Copying file to SSD speed question

Ragahv

Distinguished
Dec 30, 2012
198
0
18,690
Hey i need to know if its worth buying an ssd for copying large files of 10gb from a mechanical hard disk like the WD10EZEX Sata 3/64MB Cache to a :

Sandisk 240GB SSD 500MB/s Read speed and 380MB/s Write speed and from it to the WD10EZEX hard drive. Can you please tell me how many minutes it would take to transfer this 10Gb file if the write speed was 400MB/s. if its 400MB/s then it would take around 1 minute correct? if my 7200RPM hard drive downloads 360KB/s to a 1tb hard drive with moving parts, then the ssd is faster and takes only 1minute or less?

If you know of an ssd with a write and read speed of 600MB/s or more can you please tell me?
If there such thing as GB per second? NOT the sata rate. I know some ssd have 500MB write and 380MB read but they also say it has 6gb/s sata rate and thats really confusing. Thanks.

 
6 gigabits per second = 750 MB/sec total throughput. Minus some overhead for r/w operations, so realistically around 600 MB/s. 1 Gigabyte per second isn't possible on SATA even if there were fast enough flash memory (there isn't - not in standard consumer-grade drives).

Byte(B) = 8 bits (b). Confusing terminology.
 
Your SSD would not be the bottleneck in this situation, since you're reading from a HDD. The Hard Drive can only read at about 150 MB/s, so if that's what you're reading from, it doesn't matter if you have 500 MB/s or 10,000 MB/s write, you're going to write at 150 MB/s, which means the transfer would take 67 seconds. At 400 MB/s it would take 25 seconds – but you would need to be transferring between two SSD's to make that happen.

Speaking to the rest of your question, though, SATA SSD's top out at about 550 MB/s, because the theoretical limit of SATA 3 is 600 MB/s. For anything faster you need a different interface like PCIE, M.2, or the like — which means a much more expensive drive, and potentially a motherboard upgrade depending on what you're trying to do with it.
 
You file transfers are only as fast as the slowest link.

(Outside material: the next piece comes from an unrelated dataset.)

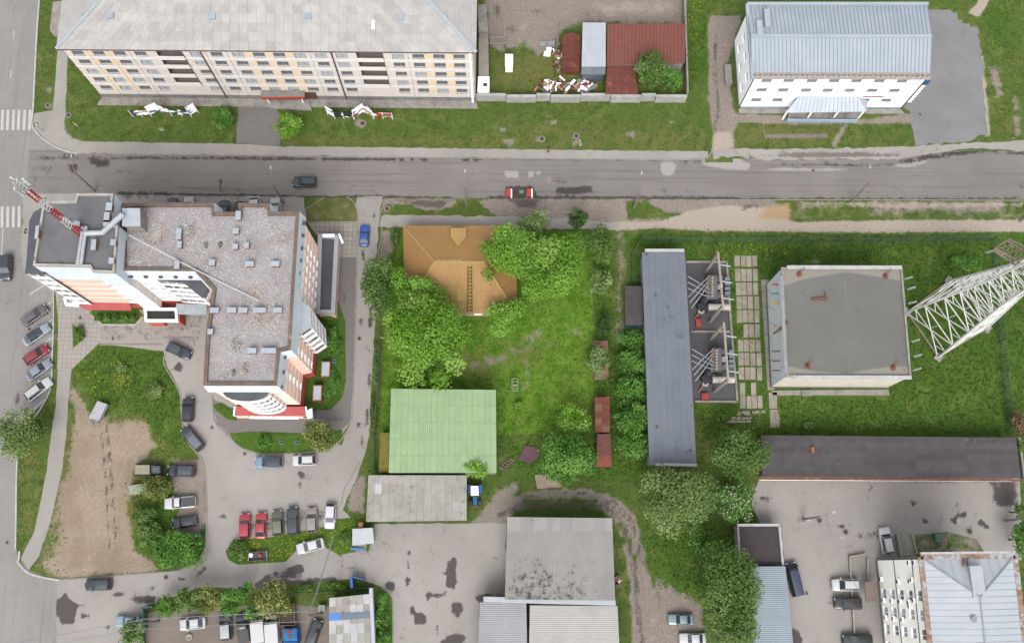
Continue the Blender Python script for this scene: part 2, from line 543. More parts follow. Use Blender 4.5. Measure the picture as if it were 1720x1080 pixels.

For this reason, an internet download tends to be slower than transfers from drive to drive.

So even if an SSD can write 400 megabytes per second, if the hard drive can only read at 100 megabytes a second that will be the transfer rate.

Many hard drives have transfer rates over 100 megabytes a second on sequential writes, but fall allot for random writes/reads.

Short story, slowest link sets the speed. If you get an SSD, It would me best to use it for your OS because you will have LOTS of random read/write operations and SSDs are great for that.